**Instruction**
Each line of the material below that holds the word "picture" needs to be copied.

**Data lines**

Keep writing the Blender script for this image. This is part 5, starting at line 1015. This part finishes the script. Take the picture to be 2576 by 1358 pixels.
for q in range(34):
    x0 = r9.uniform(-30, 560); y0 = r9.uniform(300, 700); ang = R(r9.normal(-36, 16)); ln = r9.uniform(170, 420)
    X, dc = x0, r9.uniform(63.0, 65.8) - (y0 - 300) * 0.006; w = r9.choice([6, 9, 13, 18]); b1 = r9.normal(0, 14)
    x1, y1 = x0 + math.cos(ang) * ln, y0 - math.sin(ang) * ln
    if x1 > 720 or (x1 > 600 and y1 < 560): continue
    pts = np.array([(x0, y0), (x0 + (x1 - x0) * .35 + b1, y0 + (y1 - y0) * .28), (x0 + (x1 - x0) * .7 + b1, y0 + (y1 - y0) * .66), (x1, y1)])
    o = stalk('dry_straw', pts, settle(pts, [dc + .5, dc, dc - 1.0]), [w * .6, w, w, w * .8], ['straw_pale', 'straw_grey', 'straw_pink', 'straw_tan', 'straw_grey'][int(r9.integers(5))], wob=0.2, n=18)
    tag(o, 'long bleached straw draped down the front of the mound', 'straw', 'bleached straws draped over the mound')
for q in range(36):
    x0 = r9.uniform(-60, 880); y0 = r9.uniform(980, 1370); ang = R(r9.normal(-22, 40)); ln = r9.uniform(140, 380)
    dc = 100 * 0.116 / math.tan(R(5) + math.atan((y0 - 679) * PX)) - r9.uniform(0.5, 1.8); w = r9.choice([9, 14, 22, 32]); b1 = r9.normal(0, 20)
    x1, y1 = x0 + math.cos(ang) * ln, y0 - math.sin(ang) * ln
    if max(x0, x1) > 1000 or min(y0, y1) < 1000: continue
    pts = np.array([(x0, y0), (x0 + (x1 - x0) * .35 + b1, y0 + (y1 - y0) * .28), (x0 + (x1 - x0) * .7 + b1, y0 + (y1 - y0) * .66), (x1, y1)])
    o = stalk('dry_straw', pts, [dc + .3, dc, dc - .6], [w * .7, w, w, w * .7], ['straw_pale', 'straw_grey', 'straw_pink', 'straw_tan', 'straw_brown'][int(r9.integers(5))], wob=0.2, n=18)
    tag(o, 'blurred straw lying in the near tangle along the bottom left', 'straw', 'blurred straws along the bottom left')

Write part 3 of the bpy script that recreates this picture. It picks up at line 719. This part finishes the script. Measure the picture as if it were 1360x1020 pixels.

**Task response**
Keep writing the Blender script for this image. This is part 5, starting at line 1015. This part finishes the script. Take the picture to be 2576 by 1358 pixels.
Write part 3 of the bpy script that recreates this picture. It picks up at line 719. This part finishes the script. Measure the picture as if it were 1360x1020 pixels.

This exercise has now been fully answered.